Oleh karena itu, Kriminalisasi terhadap Trio Pakel, yakni Mulyadi, Suwarno dan Untung, merupakan suatu bentuk pelanggaran Hak Asasi Manusia yang dilakukan Negara. Kriminalisasi dan itu bukan kasus pertama. Sejak tahun 2020-2021, warga anggota Rukun Tani Sumberejo Pakel setidaknya 13 warga mengalami tindak kekerasan. Praktik pembungkaman terhadap masyarakat masih terjadi, hingga hari ini.

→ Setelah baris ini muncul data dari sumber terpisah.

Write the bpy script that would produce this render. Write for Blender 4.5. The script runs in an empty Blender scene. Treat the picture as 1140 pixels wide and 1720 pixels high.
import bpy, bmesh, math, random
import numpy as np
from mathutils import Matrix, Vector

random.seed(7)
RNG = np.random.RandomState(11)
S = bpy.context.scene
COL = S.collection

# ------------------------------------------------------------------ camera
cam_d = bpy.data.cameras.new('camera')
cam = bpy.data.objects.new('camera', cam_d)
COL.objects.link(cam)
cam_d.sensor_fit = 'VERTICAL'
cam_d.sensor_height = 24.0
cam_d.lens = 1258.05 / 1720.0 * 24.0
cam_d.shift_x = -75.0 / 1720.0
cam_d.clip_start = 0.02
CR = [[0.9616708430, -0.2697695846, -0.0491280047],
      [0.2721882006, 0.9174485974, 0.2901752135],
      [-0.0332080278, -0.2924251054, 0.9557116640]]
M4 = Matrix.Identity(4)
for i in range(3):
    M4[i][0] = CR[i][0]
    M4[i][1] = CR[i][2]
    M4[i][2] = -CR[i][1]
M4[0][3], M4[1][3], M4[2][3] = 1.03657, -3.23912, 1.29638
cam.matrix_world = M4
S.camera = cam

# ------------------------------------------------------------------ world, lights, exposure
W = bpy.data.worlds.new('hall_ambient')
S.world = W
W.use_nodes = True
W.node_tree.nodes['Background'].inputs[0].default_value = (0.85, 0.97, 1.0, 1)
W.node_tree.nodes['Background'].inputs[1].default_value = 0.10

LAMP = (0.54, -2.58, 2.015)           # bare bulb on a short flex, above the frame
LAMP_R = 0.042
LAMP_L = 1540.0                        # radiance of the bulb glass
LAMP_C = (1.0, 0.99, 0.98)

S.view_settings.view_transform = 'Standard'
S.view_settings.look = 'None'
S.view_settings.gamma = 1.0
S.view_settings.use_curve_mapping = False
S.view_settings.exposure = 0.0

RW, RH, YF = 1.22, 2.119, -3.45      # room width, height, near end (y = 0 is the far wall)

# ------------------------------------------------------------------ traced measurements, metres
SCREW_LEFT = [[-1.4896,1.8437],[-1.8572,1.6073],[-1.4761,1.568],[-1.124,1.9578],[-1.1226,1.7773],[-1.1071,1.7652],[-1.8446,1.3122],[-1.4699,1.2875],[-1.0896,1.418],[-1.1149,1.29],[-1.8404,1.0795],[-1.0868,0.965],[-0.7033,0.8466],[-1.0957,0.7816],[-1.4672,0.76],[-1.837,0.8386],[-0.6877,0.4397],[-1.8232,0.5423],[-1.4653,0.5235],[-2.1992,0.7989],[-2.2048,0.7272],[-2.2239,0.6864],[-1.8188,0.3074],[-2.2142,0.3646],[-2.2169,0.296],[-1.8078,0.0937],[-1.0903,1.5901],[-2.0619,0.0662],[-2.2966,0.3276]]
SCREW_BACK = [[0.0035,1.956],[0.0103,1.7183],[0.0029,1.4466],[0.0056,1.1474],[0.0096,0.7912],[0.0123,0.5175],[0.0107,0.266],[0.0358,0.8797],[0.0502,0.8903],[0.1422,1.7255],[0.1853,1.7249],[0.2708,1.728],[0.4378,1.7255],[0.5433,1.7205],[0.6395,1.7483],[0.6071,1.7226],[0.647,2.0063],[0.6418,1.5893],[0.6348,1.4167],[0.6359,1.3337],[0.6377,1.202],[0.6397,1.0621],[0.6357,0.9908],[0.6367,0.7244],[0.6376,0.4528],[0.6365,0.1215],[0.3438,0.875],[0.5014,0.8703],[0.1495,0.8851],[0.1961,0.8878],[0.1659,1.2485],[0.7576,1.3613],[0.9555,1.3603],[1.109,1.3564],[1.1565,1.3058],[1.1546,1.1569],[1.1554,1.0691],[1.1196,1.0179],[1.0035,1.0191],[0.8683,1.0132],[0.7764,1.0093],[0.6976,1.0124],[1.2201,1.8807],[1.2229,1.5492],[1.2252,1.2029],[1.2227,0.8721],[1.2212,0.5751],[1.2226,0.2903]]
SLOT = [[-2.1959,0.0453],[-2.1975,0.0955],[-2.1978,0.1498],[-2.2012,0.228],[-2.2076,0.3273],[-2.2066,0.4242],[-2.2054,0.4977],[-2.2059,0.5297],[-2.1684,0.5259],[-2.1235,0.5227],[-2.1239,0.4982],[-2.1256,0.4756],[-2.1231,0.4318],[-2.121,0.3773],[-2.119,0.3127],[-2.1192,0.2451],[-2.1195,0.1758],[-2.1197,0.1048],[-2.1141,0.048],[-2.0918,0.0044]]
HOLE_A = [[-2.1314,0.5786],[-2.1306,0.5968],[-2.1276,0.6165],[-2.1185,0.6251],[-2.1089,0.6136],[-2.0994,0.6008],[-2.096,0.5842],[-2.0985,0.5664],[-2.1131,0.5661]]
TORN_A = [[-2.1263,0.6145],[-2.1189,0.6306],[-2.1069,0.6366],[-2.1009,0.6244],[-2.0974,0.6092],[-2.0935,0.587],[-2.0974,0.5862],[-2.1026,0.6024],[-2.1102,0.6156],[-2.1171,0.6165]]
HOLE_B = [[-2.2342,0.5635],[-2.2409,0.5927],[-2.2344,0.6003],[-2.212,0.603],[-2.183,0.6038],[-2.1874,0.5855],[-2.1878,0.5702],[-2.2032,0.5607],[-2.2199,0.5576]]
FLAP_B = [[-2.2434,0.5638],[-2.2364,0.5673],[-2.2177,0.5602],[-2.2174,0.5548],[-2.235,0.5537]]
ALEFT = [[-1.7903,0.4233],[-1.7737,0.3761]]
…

"Jelas warga Pakel dalam memperebutkan hak atas tanahnya, dilindungi UUD NKRI 1945 Pasal 33 dan 28, UUPA No 5 Tahun 1960 dan UU HAM No 39/1999, sekaligus sesuai mandat The Universal Declaration Of Human Right, bahwa setiap orang berhak untuk bersuara, menyampaikan protes, hidup yang layak dan tidak diganggu dalam menjalani kehidupan," tegas WALHI Jatim.
Semuanya itu, tidak akan pernah terpenuhi, mereka menambahkan, ketika konflik agraria masih memanas. Bahkan, ini harus menjadi perhatian penuh bagi Majelis Hakim PN Banyuwangi, tatkala memimpin sidang kasus trio petani Pakel.

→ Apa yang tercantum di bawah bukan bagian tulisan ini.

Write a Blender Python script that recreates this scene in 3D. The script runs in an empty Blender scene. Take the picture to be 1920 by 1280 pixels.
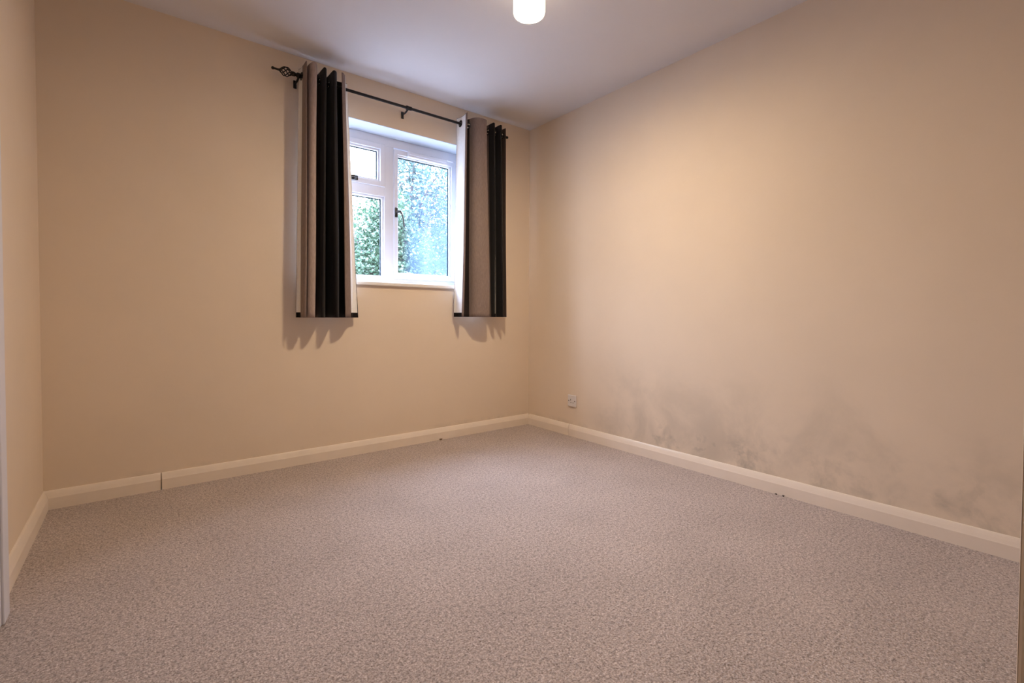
import bpy, bmesh, math, random
from mathutils import Vector, Matrix

scene = bpy.context.scene
COL = scene.collection

# ------------------------------------------------------------------ camera
H = 2.4            # ceiling height
W = 2.876          # room width (left wall x=-W, right wall x=0), window wall y=0
YF = -2.95         # inner face of the wall the camera stands in
cam_d = bpy.data.cameras.new('camera')
cam = bpy.data.objects.new('camera', cam_d)
COL.objects.link(cam)
cam_d.sensor_fit = 'HORIZONTAL'
cam_d.sensor_width = 36.0
cam_d.lens = 888.52 / 1920 * 36.0
cam_d.shift_y = -27.6 / 1920
cam_d.shift_x = 2.1 / 1920
cam_d.clip_start = 0.01
pitch, roll, yaw = 0.02267, 0.00442, 0.66506
fw = Vector((math.sin(yaw) * math.cos(pitch), math.cos(yaw) * math.cos(pitch), -math.sin(pitch)))
rt = Vector((math.cos(yaw), -math.sin(yaw), 0))
up = rt.cross(fw)
r2 = rt * math.cos(roll) + up * math.sin(roll)
u2 = -rt * math.sin(roll) + up * math.cos(roll)
M = Matrix((r2, u2, -fw)).transposed().to_4x4()
M.translation = Vector((-2.52529, -2.98138, 0.88785))
cam.matrix_world = M
scene.camera = cam

# ------------------------------------------------------------------ world / exposure
scene.view_settings.view_transform = 'Standard'
scene.view_settings.look = 'None'
scene.view_settings.gamma = 1.0
scene.view_settings.use_curve_mapping = False
scene.view_settings.exposure = 0.0
SKY = 20.5
LAMP_DISC = 610.0
LAMP_SIDE = 4.0
world = bpy.data.worlds.new('overcast_sky')
scene.world = world
world.use_nodes = True
wn = world.node_tree
bg = wn.nodes['Background']
# overcast sky: brighter and bluer overhead than at the horizon
_tc = wn.nodes.new('ShaderNodeTexCoord'); _sx = wn.nodes.new('ShaderNodeSeparateXYZ')
_mr = wn.nodes.new('ShaderNodeMapRange'); _cr = wn.nodes.new('ShaderNodeValToRGB')
wn.links.new(_tc.outputs['Generated'], _sx.inputs['Vector'])
wn.links.new(_sx.outputs['Z'], _mr.inputs['Value']); wn.links.new(_sx.outputs['Z'], _cr.inputs['Fac'])
_mr.inputs['From Min'].default_value = 0.0; _mr.inputs['From Max'].default_value = 1.0
_mr.inputs['To Min'].default_value = SKY * 0.36; _mr.inputs['To Max'].default_value = SKY * 3.1
_cr.color_ramp.elements[0].color = (0.72, 0.78, 1.0, 1); _cr.color_ramp.elements[1].color = (0.56, 0.68, 1.0, 1)
wn.links.new(_cr.outputs['Color'], bg.inputs['Color']); wn.links.new(_mr.outputs['Result'], bg.inputs['Strength'])
# sky portal in the window opening (only guides light sampling)
pl = bpy.data.lights.new('window_portal', 'AREA')
pl.shape = 'RECTANGLE'; pl.size = 1.14; pl.size_y = 1.03
pl.cycles.is_portal = True
plo = bpy.data.objects.new('window_portal', pl)
COL.objects.link(plo)
plo.location = (-1.13, 0.262, 1.615)
plo.rotation_euler = (math.radians(-90), 0, 0)

# ------------------------------------------------------------------ materials
def new_mat(name):
    m = bpy.data.materials.new(name); m.use_nodes = True
    nt = m.node_tree
    return m, nt, nt.nodes['Principled BSDF']

def noise(nt, scale, detail=3.0, rough=0.5, coord='Object', mapping=None):
    tc = nt.nodes.new('ShaderNodeTexCoord')
    n = nt.nodes.new('ShaderNodeTexNoise')
    n.inputs['Scale'].default_value = scale
    n.inputs['Detail'].default_value = detail
    n.inputs['Roughness'].default_value = rough
    src = tc.outputs[coord]
    if mapping:
        mp = nt.nodes.new('ShaderNodeMapping')
        mp.inputs['Scale'].default_value = mapping
        nt.links.new(src, mp.inputs['Vector']); src = mp.outputs['Vector']
    nt.links.new(src, n.inputs['Vector'])
    return n

def ramp(nt, src, stops):
    r = nt.nodes.new('ShaderNodeValToRGB')
    e = r.color_ramp.elements
    while len(e) < len(stops): e.new(0.5)
    for i, (p, c) in enumerate(stops):
        e[i].position = p
        e[i].color = (c[0], c[1], c[2], 1) if not isinstance(c, (int, float)) else (c, c, c, 1)
    nt.links.new(src, r.inputs['Fac'])
    return r

def bump(nt, src, bsdf, strength, dist):
    b = nt.nodes.new('ShaderNodeBump')
    b.inputs['Strength'].default_value = strength
    b.inputs['Distance'].default_value = dist
    nt.links.new(src, b.inputs['Height'])
    nt.links.new(b.outputs['Normal'], bsdf.inputs['Normal'])

def simple(name, color, rough=0.5, metal=0.0, var=0.06, scale=30, bmp=0.0, bscale=200, sheen=0.0, spec=0.5):
    m, nt, b = new_mat(name)
    n = noise(nt, scale, 4)
    lo = [max(0, c * (1 - var)) for c in color]; hi = [min(1, c * (1 + var)) for c in color]
    r = ramp(nt, n.outputs['Fac'], [(0.3, lo), (0.7, hi)])
    nt.links.new(r.outputs['Color'], b.inputs['Base Color'])
    b.inputs['Roughness'].default_value = rough
    b.inputs['Metallic'].default_value = metal
    b.inputs['Specular IOR Level'].default_value = spec
    if sheen: b.inputs['Sheen Weight'].default_value = sheen
    if bmp:
        n2 = noise(nt, bscale, 3)
        bump(nt, n2.outputs['Fac'], b, bmp, 0.002)
    return m

def math_node(nt, op, a, b=None, clamp=False):
    n = nt.nodes.new('ShaderNodeMath'); n.operation = op; n.use_clamp = clamp
    for i, v in enumerate((a, b)):
        if v is None: continue
        if isinstance(v, (int, float)): n.inputs[i].default_value = v
        else: nt.links.new(v, n.inputs[i])
    return n.outputs[0]

def smooth(nt, v, a, b):
    n = nt.nodes.new('ShaderNodeMapRange'); n.interpolation_type = 'SMOOTHSTEP'
    nt.links.new(v, n.inputs['Value'])
    n.inputs['From Min'].default_value = a; n.inputs['From Max'].default_value = b
    return n.outputs['Result']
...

Terlebih, penilaian kasusnya terus naik akibat adanya kejahatan terhadap warga serta ketidakberpihakan institusi negara dalam menyelesaikan konflik Agraria. "Jika sengketa ini, tidak dijadikan prioritas oleh Negara melalui Kementerian Tata Ruang dan Agraria/Badan Pertanahan Indonesia (ATR/BPN), khususnya kasus Pakel," ujarnya.
"Hal ini pun , menimbulkan pertanyaan mendasar, lalu kapan mata rantai kriminalisasi ini terputus?" imbuh WALHI Jatim mempertanyakan.